Computers using light instead of electricity for processing are gaining traction. And startups that have solved the engineering challenge of using photons in computer chips are getting big funding. Researchers say the technology could drive innovation in everything from quantum computing to driverless cars to artificial intelligence.

California-based startup Ayar Labs is developing a technology called silicon photonics, where data is transferred among computer chips by optical rays. Ayar Labs recently raised a whopping $130 million from investors, including chip giant Nvidia.

So what’s the hype about? Over the past decades, the traditional transistor-based silicon chip has increased computing power exponentially. But as transistors reach the width of several atoms, shrinking them further while making them more powerful is challenging.

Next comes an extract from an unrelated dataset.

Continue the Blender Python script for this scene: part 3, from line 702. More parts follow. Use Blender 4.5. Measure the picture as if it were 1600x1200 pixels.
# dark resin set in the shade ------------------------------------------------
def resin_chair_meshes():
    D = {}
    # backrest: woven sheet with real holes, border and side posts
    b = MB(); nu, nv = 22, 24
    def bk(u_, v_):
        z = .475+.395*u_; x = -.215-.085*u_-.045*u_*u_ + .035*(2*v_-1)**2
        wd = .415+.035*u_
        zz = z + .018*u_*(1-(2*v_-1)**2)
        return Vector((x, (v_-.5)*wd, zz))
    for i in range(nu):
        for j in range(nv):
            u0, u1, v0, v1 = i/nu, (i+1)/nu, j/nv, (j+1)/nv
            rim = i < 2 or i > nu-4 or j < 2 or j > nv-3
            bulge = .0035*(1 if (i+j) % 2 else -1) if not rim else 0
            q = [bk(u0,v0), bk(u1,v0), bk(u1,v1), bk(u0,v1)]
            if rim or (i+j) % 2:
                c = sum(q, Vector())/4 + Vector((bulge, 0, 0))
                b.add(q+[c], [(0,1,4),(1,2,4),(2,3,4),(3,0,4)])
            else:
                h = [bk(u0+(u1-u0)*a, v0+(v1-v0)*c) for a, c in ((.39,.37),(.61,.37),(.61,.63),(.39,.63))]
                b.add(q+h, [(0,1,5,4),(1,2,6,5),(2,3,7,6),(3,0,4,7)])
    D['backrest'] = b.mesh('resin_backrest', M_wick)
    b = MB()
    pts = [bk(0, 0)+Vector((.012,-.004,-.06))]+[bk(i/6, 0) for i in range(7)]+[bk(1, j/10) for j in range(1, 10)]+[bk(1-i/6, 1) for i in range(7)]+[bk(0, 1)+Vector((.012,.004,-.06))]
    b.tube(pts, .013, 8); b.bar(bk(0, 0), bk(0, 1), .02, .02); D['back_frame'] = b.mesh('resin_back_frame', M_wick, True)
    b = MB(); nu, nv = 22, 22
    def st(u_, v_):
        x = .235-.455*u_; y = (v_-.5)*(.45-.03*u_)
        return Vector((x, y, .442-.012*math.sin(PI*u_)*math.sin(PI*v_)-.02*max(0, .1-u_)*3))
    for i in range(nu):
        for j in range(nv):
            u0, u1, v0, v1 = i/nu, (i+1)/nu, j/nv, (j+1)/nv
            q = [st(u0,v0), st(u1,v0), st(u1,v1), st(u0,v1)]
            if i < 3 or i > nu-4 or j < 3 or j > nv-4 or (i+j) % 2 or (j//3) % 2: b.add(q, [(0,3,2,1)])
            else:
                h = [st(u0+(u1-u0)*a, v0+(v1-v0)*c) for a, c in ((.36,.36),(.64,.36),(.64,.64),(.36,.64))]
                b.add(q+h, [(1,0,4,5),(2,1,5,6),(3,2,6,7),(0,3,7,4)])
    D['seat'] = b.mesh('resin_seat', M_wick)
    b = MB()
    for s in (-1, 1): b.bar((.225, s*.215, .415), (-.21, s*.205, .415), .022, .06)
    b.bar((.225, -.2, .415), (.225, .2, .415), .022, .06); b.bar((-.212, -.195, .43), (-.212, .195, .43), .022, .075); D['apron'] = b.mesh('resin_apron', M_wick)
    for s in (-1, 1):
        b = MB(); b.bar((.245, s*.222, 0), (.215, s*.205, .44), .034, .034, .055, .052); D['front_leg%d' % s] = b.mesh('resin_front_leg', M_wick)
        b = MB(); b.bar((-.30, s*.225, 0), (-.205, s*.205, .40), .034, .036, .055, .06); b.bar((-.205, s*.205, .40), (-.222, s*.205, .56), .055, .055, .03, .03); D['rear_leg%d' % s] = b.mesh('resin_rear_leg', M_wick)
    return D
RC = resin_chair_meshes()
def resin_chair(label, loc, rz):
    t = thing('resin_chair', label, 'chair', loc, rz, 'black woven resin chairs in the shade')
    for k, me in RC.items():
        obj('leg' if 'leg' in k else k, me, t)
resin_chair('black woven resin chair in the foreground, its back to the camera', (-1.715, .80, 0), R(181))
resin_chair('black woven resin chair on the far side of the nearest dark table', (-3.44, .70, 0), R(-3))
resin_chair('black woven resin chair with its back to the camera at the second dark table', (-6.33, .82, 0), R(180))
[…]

Another problem is that many large machine-learning algorithms can use thousands of chips for computing, and there is a bottleneck on the speed of data transmission between chips using current electrical methods.

All of this is pushing the industry to seek new solutions to handle increasingly heavy AI computing needs. And here comes the light at the end of the tunnel…pun intended.

Light has been used to transmit data through fiber-optic cables for decades, but bringing it to the chip level was difficult. Until now.

Silicon photonics startups, like Ayar Labs, raised over $750 million in 2021. That’s according to data firm PitchBook. It expects silicon photonics to become common hardware in data centers by 2025 and estimates the market will reach $3 billion by then.